#### [REQUIRED WORK]
Copy the data exactly as it appears, and do not include any pictures.

[Scene modeling code data]
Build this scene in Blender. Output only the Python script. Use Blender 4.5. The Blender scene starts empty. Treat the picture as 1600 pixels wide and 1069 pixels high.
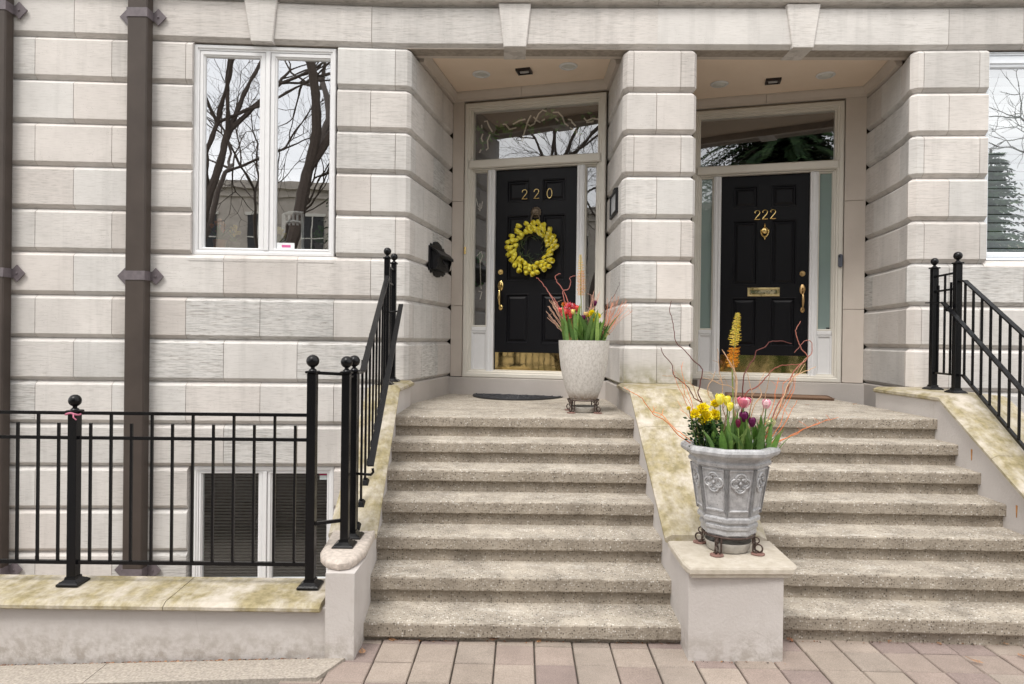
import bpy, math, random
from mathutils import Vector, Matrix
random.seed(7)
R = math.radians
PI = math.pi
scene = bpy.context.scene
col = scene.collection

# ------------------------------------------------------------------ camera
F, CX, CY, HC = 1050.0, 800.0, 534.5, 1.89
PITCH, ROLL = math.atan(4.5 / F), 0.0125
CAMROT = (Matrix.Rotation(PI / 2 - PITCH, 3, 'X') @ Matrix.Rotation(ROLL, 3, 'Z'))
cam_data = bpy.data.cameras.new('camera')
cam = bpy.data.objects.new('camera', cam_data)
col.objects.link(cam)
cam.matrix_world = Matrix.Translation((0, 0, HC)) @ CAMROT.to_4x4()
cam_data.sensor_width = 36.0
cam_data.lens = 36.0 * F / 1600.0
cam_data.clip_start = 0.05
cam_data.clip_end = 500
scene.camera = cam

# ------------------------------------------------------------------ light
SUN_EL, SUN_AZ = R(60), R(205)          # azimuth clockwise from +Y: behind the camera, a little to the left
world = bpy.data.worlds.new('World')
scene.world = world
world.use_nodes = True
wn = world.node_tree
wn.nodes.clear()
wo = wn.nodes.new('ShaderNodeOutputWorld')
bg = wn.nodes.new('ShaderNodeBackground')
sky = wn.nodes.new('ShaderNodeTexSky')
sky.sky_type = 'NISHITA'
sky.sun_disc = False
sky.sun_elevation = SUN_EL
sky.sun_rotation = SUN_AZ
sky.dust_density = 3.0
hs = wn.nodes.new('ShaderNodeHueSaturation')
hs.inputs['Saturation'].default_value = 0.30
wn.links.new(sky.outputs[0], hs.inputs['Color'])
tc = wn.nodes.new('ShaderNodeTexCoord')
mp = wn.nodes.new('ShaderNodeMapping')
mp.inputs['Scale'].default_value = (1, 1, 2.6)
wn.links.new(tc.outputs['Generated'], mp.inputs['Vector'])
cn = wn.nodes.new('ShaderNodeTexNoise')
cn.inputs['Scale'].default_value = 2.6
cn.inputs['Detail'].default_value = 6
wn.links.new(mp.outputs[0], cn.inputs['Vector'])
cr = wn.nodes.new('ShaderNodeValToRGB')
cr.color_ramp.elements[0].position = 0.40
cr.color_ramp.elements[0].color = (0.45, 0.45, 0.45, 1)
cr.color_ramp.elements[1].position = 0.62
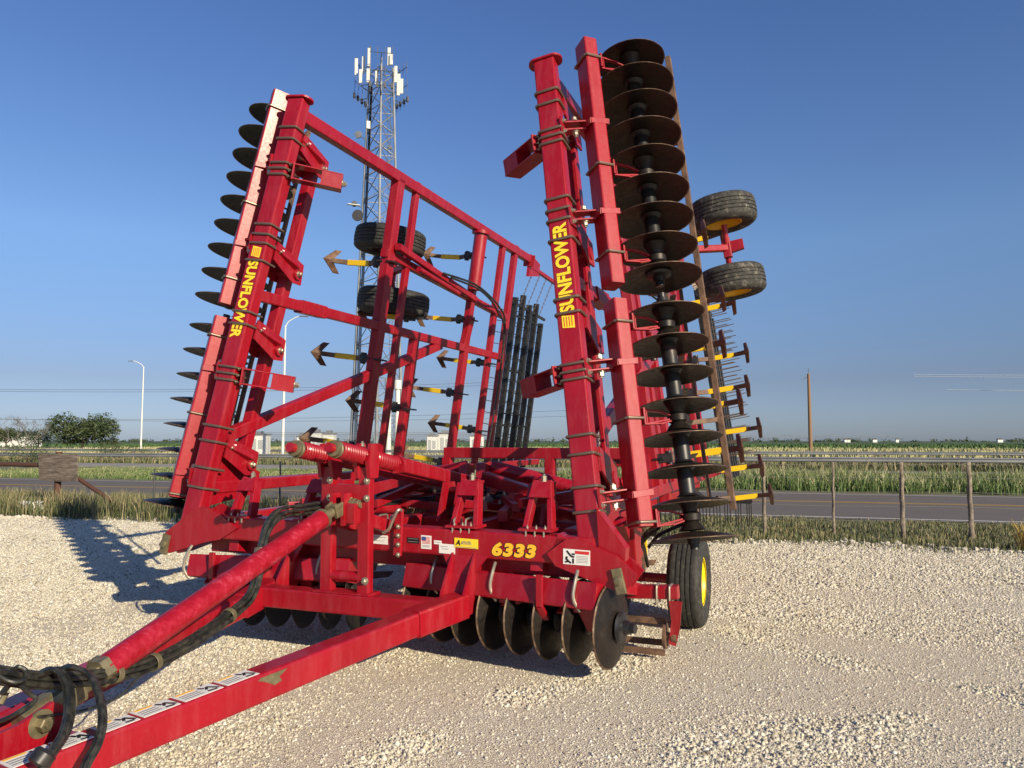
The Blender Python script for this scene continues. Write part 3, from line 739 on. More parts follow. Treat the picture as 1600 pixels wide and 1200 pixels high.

#### [TASK RESULT]
Build this scene in Blender. Output only the Python script. Use Blender 4.5. The Blender scene starts empty. Treat the picture as 1600 pixels wide and 1069 pixels high.
import bpy, math, random
from mathutils import Vector, Matrix
random.seed(7)
R = math.radians
PI = math.pi
scene = bpy.context.scene
col = scene.collection

# ------------------------------------------------------------------ camera
F, CX, CY, HC = 1050.0, 800.0, 534.5, 1.89
PITCH, ROLL = math.atan(4.5 / F), 0.0125
CAMROT = (Matrix.Rotation(PI / 2 - PITCH, 3, 'X') @ Matrix.Rotation(ROLL, 3, 'Z'))
cam_data = bpy.data.cameras.new('camera')
cam = bpy.data.objects.new('camera', cam_data)
col.objects.link(cam)
cam.matrix_world = Matrix.Translation((0, 0, HC)) @ CAMROT.to_4x4()
cam_data.sensor_width = 36.0
cam_data.lens = 36.0 * F / 1600.0
cam_data.clip_start = 0.05
cam_data.clip_end = 500
scene.camera = cam

# ------------------------------------------------------------------ light
SUN_EL, SUN_AZ = R(60), R(205)          # azimuth clockwise from +Y: behind the camera, a little to the left
world = bpy.data.worlds.new('World')
scene.world = world
world.use_nodes = True
wn = world.node_tree
wn.nodes.clear()
wo = wn.nodes.new('ShaderNodeOutputWorld')
bg = wn.nodes.new('ShaderNodeBackground')
sky = wn.nodes.new('ShaderNodeTexSky')
sky.sky_type = 'NISHITA'
sky.sun_disc = False
sky.sun_elevation = SUN_EL
sky.sun_rotation = SUN_AZ
sky.dust_density = 3.0
hs = wn.nodes.new('ShaderNodeHueSaturation')
hs.inputs['Saturation'].default_value = 0.30
wn.links.new(sky.outputs[0], hs.inputs['Color'])
tc = wn.nodes.new('ShaderNodeTexCoord')
mp = wn.nodes.new('ShaderNodeMapping')
mp.inputs['Scale'].default_value = (1, 1, 2.6)
wn.links.new(tc.outputs['Generated'], mp.inputs['Vector'])
cn = wn.nodes.new('ShaderNodeTexNoise')
cn.inputs['Scale'].default_value = 2.6
cn.inputs['Detail'].default_value = 6
wn.links.new(mp.outputs[0], cn.inputs['Vector'])
cr = wn.nodes.new('ShaderNodeValToRGB')
cr.color_ramp.elements[0].position = 0.40
cr.color_ramp.elements[0].color = (0.45, 0.45, 0.45, 1)
cr.color_ramp.elements[1].position = 0.62
The Blender Python script for this scene continues. Write part 3, from line 739 on. More parts follow. Treat the picture as 1600 pixels wide and 1200 pixels high.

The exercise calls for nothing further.